◆ **JOB**
Every line below that mentions the word "scene" should be copied out.

──────────────────────────────

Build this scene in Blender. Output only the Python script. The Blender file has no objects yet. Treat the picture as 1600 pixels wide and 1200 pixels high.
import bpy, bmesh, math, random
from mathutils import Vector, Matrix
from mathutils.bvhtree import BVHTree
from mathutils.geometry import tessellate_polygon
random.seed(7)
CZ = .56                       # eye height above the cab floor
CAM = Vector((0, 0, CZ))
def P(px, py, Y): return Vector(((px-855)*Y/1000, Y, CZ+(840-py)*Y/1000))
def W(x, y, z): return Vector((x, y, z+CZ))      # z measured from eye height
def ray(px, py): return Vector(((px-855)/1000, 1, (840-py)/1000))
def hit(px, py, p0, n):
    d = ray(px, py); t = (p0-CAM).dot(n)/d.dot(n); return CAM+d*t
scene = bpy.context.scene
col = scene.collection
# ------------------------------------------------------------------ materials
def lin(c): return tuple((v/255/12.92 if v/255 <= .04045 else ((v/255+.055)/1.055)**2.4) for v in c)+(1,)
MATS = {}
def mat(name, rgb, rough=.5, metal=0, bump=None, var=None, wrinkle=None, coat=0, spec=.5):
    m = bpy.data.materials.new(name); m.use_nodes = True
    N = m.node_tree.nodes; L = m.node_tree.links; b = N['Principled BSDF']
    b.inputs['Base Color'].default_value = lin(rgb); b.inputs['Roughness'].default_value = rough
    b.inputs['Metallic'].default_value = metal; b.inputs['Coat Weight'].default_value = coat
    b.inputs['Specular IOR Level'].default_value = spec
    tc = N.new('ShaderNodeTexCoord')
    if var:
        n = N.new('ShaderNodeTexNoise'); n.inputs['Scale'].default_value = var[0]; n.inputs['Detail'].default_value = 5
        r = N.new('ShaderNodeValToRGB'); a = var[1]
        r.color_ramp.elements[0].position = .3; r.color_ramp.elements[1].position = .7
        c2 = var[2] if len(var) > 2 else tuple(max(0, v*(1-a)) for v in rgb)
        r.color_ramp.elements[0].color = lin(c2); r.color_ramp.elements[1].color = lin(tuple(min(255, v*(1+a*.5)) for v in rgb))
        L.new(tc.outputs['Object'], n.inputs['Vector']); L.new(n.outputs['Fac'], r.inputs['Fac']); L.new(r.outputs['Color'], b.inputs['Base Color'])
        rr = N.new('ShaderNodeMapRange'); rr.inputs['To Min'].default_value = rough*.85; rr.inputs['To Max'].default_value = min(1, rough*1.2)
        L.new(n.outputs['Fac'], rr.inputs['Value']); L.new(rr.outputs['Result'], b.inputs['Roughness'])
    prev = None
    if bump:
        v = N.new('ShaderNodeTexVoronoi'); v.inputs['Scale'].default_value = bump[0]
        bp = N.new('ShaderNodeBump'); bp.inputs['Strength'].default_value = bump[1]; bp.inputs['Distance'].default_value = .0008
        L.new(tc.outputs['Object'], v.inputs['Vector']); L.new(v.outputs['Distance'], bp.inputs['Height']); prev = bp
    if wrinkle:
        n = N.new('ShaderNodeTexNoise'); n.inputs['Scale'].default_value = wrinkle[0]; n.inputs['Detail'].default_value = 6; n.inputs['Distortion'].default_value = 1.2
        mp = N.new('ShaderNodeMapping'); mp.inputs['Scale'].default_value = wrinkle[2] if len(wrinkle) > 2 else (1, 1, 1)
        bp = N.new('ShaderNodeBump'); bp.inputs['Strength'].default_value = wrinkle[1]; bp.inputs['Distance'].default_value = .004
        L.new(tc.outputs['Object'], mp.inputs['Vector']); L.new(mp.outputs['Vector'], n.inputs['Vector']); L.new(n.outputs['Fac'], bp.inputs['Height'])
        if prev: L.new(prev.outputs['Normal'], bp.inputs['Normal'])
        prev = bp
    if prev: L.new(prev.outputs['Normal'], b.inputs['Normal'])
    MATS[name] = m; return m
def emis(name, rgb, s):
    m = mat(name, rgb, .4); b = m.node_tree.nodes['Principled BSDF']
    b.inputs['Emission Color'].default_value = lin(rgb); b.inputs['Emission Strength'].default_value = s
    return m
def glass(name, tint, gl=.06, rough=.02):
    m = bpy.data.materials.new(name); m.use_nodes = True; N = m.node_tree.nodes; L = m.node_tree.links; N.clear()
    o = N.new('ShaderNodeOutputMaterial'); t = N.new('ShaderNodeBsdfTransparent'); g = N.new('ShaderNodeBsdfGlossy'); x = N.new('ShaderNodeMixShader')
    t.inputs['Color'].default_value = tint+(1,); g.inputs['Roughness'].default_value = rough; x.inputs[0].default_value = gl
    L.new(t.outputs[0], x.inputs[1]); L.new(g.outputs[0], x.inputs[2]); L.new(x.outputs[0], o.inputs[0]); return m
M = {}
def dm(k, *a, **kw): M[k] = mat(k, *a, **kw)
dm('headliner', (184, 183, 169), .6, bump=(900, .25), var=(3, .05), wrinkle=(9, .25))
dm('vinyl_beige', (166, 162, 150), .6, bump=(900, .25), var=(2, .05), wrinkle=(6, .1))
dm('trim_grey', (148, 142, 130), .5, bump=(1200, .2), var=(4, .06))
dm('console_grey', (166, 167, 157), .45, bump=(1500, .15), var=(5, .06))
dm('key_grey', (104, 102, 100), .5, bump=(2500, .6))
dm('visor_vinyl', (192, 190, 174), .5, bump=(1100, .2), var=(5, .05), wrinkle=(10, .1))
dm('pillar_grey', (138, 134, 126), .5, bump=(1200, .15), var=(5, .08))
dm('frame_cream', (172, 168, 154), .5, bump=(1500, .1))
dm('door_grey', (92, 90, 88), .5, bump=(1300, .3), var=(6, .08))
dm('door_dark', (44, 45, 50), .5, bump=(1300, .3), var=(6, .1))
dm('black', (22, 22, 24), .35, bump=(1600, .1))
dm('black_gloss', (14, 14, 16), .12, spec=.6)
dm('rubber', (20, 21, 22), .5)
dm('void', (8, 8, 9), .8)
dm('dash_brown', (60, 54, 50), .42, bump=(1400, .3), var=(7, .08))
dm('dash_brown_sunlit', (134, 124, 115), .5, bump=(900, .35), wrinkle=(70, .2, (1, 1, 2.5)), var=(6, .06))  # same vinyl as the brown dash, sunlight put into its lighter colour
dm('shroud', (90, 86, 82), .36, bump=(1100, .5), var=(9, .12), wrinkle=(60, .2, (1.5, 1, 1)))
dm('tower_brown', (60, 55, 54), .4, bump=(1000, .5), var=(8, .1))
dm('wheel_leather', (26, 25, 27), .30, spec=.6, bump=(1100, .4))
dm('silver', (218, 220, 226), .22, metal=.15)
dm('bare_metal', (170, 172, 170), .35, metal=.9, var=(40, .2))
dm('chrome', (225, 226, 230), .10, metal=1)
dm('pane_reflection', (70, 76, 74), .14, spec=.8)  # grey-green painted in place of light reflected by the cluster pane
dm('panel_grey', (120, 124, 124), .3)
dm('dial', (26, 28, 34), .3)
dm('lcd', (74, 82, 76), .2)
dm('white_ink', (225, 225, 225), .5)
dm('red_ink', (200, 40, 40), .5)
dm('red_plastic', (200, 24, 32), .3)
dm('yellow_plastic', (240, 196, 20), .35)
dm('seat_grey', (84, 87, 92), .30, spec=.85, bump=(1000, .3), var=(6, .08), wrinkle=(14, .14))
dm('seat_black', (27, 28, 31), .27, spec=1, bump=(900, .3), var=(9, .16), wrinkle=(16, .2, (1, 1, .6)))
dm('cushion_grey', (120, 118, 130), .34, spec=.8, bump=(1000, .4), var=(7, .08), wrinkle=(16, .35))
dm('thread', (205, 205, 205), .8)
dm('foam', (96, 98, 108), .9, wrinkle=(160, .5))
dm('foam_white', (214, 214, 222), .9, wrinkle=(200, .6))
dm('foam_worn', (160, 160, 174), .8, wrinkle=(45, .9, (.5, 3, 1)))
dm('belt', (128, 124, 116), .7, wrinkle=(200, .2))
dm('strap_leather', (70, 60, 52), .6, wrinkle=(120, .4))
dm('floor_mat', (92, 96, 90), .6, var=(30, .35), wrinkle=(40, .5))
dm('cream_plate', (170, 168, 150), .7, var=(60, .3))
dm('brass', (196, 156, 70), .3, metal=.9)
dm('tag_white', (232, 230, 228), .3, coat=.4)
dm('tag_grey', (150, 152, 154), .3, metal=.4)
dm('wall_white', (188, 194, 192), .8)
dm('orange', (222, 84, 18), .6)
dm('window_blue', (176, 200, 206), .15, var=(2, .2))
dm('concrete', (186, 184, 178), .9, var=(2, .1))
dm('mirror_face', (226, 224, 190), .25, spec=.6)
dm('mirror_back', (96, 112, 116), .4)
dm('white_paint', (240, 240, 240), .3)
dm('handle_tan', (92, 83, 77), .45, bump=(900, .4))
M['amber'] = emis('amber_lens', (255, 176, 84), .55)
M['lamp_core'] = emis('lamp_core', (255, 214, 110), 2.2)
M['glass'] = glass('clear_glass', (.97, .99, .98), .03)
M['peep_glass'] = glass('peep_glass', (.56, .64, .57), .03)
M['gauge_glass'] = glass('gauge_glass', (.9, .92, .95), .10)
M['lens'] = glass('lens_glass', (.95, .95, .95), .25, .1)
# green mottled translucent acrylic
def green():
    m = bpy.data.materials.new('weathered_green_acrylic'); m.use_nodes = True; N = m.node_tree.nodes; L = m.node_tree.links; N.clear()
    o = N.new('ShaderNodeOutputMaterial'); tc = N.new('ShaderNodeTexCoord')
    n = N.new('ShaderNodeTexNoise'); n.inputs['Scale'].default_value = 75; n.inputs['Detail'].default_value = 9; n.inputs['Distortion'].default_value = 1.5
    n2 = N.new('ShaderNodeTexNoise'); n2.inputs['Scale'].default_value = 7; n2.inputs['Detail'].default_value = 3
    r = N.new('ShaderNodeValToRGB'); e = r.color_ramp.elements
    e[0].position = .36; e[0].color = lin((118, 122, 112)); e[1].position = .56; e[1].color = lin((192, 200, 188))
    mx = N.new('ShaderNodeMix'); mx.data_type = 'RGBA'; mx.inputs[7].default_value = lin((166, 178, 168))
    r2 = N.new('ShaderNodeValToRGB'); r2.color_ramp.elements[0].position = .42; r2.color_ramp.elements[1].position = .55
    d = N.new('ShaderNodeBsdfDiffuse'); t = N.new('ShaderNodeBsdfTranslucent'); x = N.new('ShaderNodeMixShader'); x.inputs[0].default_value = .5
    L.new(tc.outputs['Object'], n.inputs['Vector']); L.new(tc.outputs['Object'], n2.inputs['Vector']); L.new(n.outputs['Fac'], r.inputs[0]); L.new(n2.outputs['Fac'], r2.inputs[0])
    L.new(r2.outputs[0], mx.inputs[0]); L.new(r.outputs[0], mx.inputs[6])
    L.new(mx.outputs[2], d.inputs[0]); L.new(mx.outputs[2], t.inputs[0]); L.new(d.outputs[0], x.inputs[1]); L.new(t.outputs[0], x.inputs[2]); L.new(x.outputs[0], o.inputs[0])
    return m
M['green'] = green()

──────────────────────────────

◆ **RESULT BELOW**
Build this scene in Blender. Output only the Python script. The Blender file has no objects yet. Treat the picture as 1600 pixels wide and 1200 pixels high.
scene = bpy.context.scene
col = scene.collection